UNRWA head Philippe Lazzarini said the scheme — under which Gazans would potentially have to travel across the war-shattered strip to secure life-saving supplies — falls short of “any basic humanitarian principle”.

“The aid plan which is being proposed is a tool which facilitates the forced displacement of the people,” he told the Financial Times. “And ultimately we know that in [the] context of war, forced displacement of people may constitute [a] war crime.”

Philippe Lazzarini: ‘The question is who wants to be responsible [for] a man-made, fabricated famine’ © Salvatore Di Nolfi/EPA/Shutterstock

Israel argues that requiring Palestinians to pick up food parcels at Israeli-controlled screening points, rather than local distribution points manned by international aid organisations, is necessary to prevent aid being diverted to Hamas.

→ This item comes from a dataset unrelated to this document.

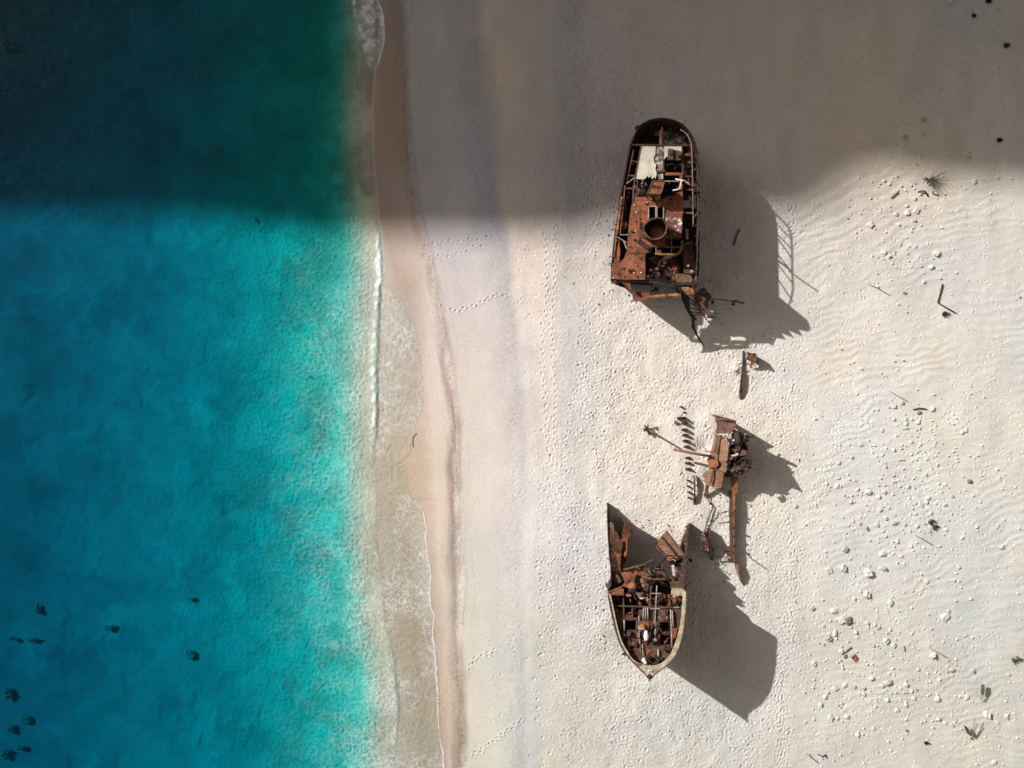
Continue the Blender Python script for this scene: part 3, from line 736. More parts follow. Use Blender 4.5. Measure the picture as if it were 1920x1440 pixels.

But Lazzarini said that the “primary intent” of the proposal was to push Gaza’s population to the south, and even out of the strip altogether.

“What’s being proposed here is a weaponisation and instrumentalisation of humanitarian assistance for military purposes and political purposes,” he said. “I don’t see how morally we can justify a humanitarian organisation to be part of such a plan.”

“It’s a tool which basically seems to tell us who can receive assistance and who will be sacrificed,” he said.

The Israeli prime minister’s office did not respond to a request for comment.

Israel’s blockade and offensive, launched in response to Hamas’s October 7 2023 attack, have created a dire humanitarian crisis and sparked growing consternation, including from allies. The UK, France and Canada on Monday said they would take “concrete actions” against Israel if it did not end its renewed offensive and lift restrictions on aid deliveries.

Last week, a UN panel said that nearly half a million Gazans were facing starvation, while UNRWA said that 92 per cent of homes had been damaged or destroyed.

Israel’s Prime Minister Benjamin Netanyahu and his government have also enthusiastically embraced an idea, first floated by US President Donald Trump, to displace the enclave’s 2.2mn population altogether in what has been widely condemned as ethnic cleansing.

The crowds are holding up bowls
Displaced Palestinians collect food from a community kitchen in Jabalia, northern Gaza, on Monday © Ahmad Salem/Bloomberg

While Israel — which says it will not end the war until it has destroyed Hamas and freed the remaining hostages in the strip — has allowed the resumption of a limited amount of aid under a UN-led model, officials said this was a “bridge” until the US-backed plan was operational.

Lazzarini said successful deliveries of aid before the full siege in March had proven that the humanitarian system did indeed work, and that UNRWA had not seen evidence of significant diversion of supplies.

But he added that UNRWA “might review our position” on not participating in the new scheme if it “allows us to have access to anyone who is in need of assistance and allows us to move around”.

While rightwing Israeli politicians have long loathed UNRWA, hostility towards the agency has intensified since Hamas’s October 7 attack.

Israeli officials have accused 19 of the UN agency’s 13,000 staff in Gaza of participating in the assault, and passed legislation banning it from operating on Israeli territory and prohibiting Israeli officials from having any contact with it.

Lazzarini said that while the moves meant UNRWA no longer had international staff in Gaza or the occupied West Bank, its Palestinian personnel were still delivering services but increasingly exposed to “intimidation and bullying”.

He warned that limited aid supplies would not be sufficient to meet the needs of Gaza’s population. “The entire population is facing famine in the coming months if there is no lifting of the siege,” he said. “The question is who wants to be responsible [for] a man-made, fabricated famine.”